How organizational culture can serve First Nations in the long run.

For over twenty years, we’ve worked with hundreds of organizations, including First Nations and First Nation organizations, on the common issues of aligning culture, brand, and strategy to support long-term success. And while all organizations face many similar challenges, First Nations face some specific challenges of culture. To be clear, we’re talking about organizational culture, not traditional First Nations culture (although they are clearly linked).
Organizations everywhere are just starting grasp the true meaning of ‘culture eats strategy for breakfast’. They’re just beginning to see the true costs of an organic culture, that inherited mishmash of past stories, the strongest personalities, and layers of processes that together create ‘the way we do things around here.’
In our experience, organizational culture in First Nations is a push/pull of four major influences: the overlaid hierarchical government bureaucracy; community, personality and family-based political influence; the cultural traditions that First Nations are trying to re-vitalize; and the culture of the widespread direct and indirect impacts of trauma, all of which are results of colonization.
Financially, many First Nations are gaining a bit of breathing room, through economic development, land settlements, financial certification and better access to credit, and through better negotiation of funding envelopes, eliminating line-item program funding. With this capacity, we see First Nations writing declarations of rights and freedoms, reclaiming their CFS authority, rewriting curricula, expanding health services, expanding economic development, and so much more.

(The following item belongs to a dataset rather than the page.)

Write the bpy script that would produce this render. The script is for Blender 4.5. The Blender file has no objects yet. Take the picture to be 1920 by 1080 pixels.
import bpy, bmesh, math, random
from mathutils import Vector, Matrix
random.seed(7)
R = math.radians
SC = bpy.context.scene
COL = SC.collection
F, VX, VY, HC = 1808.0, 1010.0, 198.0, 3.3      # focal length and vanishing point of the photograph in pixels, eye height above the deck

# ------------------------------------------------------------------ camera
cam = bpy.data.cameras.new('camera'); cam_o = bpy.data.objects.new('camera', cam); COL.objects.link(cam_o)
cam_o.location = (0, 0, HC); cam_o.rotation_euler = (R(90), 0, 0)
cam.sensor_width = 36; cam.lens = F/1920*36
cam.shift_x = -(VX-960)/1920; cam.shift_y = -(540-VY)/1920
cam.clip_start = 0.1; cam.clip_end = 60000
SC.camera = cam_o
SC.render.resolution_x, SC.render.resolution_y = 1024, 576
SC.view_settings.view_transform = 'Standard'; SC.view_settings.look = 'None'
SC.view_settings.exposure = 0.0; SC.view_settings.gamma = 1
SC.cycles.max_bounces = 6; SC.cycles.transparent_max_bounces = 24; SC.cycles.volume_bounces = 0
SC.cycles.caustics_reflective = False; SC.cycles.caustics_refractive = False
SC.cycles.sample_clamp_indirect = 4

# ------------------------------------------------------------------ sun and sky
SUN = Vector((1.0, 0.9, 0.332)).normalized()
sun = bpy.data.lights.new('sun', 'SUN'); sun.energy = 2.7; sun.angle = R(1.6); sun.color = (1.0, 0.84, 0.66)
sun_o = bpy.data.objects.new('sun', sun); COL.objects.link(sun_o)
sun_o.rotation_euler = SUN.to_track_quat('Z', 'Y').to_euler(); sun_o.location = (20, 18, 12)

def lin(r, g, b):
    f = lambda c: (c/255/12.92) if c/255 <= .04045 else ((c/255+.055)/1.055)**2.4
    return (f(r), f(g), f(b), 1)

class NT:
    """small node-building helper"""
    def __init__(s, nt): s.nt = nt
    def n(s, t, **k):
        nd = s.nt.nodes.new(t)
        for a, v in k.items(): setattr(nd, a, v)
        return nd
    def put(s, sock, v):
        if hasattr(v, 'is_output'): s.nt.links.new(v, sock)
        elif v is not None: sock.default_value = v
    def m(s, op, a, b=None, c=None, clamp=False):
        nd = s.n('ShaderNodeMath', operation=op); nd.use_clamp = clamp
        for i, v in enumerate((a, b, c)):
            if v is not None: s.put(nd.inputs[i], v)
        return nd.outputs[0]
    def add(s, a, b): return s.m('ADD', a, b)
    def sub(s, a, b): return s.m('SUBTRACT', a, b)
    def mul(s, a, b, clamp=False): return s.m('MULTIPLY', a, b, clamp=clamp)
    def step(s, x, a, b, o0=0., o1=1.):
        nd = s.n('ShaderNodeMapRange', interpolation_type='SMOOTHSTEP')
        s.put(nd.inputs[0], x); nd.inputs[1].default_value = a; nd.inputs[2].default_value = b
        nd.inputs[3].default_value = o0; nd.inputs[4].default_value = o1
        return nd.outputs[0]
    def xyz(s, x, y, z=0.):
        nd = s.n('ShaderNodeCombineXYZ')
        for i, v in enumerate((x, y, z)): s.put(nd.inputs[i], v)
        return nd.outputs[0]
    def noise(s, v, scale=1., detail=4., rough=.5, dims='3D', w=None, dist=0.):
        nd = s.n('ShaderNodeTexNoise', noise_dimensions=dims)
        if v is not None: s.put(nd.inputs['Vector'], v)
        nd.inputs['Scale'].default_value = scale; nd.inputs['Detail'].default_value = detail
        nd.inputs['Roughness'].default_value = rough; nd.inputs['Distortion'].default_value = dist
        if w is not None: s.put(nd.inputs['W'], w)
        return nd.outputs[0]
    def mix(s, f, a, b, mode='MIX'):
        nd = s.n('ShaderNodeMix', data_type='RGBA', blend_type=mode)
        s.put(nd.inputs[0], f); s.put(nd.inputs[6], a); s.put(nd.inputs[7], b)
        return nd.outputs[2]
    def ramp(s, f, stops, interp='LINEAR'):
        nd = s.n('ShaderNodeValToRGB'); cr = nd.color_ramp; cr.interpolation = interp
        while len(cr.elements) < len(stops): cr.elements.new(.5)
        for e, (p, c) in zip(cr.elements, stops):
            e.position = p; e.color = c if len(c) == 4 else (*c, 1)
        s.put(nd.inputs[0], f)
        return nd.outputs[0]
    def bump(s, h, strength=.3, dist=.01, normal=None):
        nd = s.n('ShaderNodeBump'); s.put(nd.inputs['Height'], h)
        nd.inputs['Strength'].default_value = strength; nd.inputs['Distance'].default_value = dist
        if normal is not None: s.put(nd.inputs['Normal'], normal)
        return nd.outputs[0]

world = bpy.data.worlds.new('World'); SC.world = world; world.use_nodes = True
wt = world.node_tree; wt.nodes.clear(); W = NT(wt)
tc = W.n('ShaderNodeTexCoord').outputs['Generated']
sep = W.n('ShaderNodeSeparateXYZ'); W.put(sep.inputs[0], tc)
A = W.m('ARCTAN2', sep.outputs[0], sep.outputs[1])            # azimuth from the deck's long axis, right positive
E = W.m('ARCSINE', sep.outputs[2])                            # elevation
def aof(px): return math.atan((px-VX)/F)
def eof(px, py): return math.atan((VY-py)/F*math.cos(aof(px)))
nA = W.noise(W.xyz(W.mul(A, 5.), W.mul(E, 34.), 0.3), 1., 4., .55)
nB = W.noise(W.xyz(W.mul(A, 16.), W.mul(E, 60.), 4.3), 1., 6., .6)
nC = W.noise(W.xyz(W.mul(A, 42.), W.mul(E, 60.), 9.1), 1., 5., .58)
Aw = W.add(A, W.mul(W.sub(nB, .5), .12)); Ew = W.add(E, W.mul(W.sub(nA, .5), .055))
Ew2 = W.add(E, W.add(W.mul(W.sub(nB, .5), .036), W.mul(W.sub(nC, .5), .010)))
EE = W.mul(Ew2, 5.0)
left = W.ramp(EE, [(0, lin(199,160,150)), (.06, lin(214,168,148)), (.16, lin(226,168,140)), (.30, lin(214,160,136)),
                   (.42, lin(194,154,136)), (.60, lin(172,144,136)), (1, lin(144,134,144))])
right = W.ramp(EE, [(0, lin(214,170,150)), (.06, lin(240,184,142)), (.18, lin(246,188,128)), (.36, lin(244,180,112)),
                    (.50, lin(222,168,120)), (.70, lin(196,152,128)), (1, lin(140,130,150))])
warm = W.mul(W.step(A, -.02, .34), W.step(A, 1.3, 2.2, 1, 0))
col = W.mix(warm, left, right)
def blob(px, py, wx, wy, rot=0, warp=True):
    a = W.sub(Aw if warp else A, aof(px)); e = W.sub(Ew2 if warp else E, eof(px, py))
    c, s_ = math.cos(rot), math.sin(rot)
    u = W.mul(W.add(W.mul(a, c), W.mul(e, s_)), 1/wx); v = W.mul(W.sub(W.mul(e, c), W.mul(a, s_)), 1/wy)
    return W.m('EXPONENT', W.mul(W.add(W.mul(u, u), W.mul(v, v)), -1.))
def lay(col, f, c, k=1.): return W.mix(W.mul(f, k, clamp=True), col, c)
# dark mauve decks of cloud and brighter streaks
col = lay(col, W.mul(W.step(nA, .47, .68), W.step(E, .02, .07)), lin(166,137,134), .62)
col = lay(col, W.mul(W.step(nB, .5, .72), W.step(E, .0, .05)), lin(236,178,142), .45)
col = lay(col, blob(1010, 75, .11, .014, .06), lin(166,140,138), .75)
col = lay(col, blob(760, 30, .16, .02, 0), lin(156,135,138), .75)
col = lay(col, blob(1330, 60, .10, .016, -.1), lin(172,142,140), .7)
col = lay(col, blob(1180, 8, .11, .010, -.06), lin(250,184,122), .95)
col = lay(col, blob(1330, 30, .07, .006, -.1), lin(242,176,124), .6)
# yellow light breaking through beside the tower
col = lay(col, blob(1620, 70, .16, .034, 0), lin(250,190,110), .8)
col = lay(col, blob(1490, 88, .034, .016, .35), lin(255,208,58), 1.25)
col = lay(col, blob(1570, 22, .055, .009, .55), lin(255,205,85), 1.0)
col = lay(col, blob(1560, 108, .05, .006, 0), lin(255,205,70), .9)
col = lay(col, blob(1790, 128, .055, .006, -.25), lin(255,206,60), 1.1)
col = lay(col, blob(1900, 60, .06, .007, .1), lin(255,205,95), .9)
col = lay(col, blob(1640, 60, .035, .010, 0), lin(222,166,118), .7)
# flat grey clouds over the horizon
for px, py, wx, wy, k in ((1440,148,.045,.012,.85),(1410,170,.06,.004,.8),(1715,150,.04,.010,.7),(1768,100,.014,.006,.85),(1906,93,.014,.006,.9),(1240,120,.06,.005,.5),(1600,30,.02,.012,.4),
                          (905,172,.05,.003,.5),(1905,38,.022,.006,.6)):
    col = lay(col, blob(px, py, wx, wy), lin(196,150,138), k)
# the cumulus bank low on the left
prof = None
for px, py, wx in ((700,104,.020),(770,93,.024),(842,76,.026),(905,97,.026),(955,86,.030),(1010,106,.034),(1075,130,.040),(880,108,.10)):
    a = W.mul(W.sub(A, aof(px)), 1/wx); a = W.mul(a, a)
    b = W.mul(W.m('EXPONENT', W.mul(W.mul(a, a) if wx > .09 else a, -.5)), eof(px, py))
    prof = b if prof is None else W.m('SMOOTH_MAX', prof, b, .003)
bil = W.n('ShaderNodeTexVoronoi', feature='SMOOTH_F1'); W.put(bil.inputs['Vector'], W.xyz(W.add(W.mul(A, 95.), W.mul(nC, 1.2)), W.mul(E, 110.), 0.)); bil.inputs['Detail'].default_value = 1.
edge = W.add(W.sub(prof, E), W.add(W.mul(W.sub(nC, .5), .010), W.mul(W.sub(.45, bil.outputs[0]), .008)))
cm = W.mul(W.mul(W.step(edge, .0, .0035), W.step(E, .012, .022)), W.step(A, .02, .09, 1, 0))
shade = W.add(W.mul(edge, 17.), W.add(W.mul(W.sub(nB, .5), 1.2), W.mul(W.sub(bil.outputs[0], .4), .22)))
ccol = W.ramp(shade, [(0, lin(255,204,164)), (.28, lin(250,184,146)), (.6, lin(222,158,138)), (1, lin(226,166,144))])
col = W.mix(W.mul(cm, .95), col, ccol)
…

But all the best laid plans falter if people can’t count on one another to get things done.
We see a culture where there is so much important work to do and so few people to do it, where there is tremendous pressure to deliver on every front, and so much at stake.
If any plan is to sustain momentum, it is necessary to create an organizational culture that allows people to consistently succeed in large and small ways, toward shared goals.
There is a real opportunity for many First Nations today to build their own unique organizational culture with a best of all worlds approach. But it has to start with the knowledge that organizational culture can, and should, be created on purpose.
Every organization struggles to create a culture that can efficiently drive change. First Nations organizations also face the day-to-day challenges of living with the effects of long-term and persistent trauma. Often, we see the people who feel the strongest on any day picking up other people’s priorities, as their colleagues deal with family issues, illness, justice, personal and financial issues. The strong leaders are handed all kinds of portfolios and responsibilities, many without adequate resources, because they are seen as the ones who get things done.
These people take on the extra work because the priorities that will ultimately heal the community are so important. And they keep doing this until they are not strong enough to do it anymore, and hopefully someone else then takes the work from them.
Add to this that it’s almost impossible to set and keep priorities – because you have to take advantage of any funded opportunity that comes up, and you have to deal with the political tides on any given day. This is a formula for project starts and stops, long-gone deadlines and worst of all, burnout.
There is a different way, but it has to start at the top – the political top. It has to start with leadership protecting their key people to work the priorities that really matter. When subject experts and administrative leaders have the ability to set their priorities, have them approved and stick to them, then people can be held accountable and projects can advance.
This is about establishing a culture of healing, compassion and respect, that begins with the core people who are doing the day to day work of healing and rebuilding the community.
It has to start with leadership who set a credible, achievable plan, with no more than three priorities at a time, and who have the integrity to stick to it. It starts with elected leaders putting their foot down and changing the expectation that the squeaky wheel gets the grease.
As planning consultants, we often say ‘if you can predict something, with enough time, you can manage it.’
‘if you can predict something, with enough time, you can manage it.’
The First Nations we have worked with can reliably predict that there will be emergencies – there will be unexpected events – and those things will need to be addressed.
They can expect that people’s personal lives will get in the way of organizational priorities. That’s not a personal slight, it’s the result of over 100 years of colonization.
They can see that the pressure to improve the lives of people in their community will remain; and that the pace will never be fast enough to catch up to the past.
They can recognize that unless they address the culture of incessant competing demands, there will always be political pressure to do everything at once.
But here’s what we know about momentum: the ability to solve problems that matter is extremely motivating to people. That’s why we’re willing to work to burnout – even if we don’t accomplish the goal. But people need two other things: the skills and tools to become very good at what we do; and the authority to make decisions. We all need room to breathe and do what we do, well.
A culture change toward a healthy, respected, protected workforce, moving toward a limited number of specific priorities is the way to gain some much-needed, sustained momentum.
It is a healthier way to become a healthy organization, and ultimately a healthy community. Instead of punishing people with multiple, overlapping priorities ‘until we get there’, there is an opportunity to create and support a culture of wholeness that holds limited, realistic priorities, and strengthens people and teams, as they fulfill their work.
And when these leaders go home each day after a reasonable day of mostly predictable work toward a meaningful goal, they can continue to be strong leaders in their personal and community lives.
The tasks before today’s First Nations are monumental. This is a call for leaders to take care of their own health and the health of one another first, by resisting the pressure to do it all at once. It’s possible and achievable. The challenge is that it has to be a unanimous agreement, and it has to begin at the top.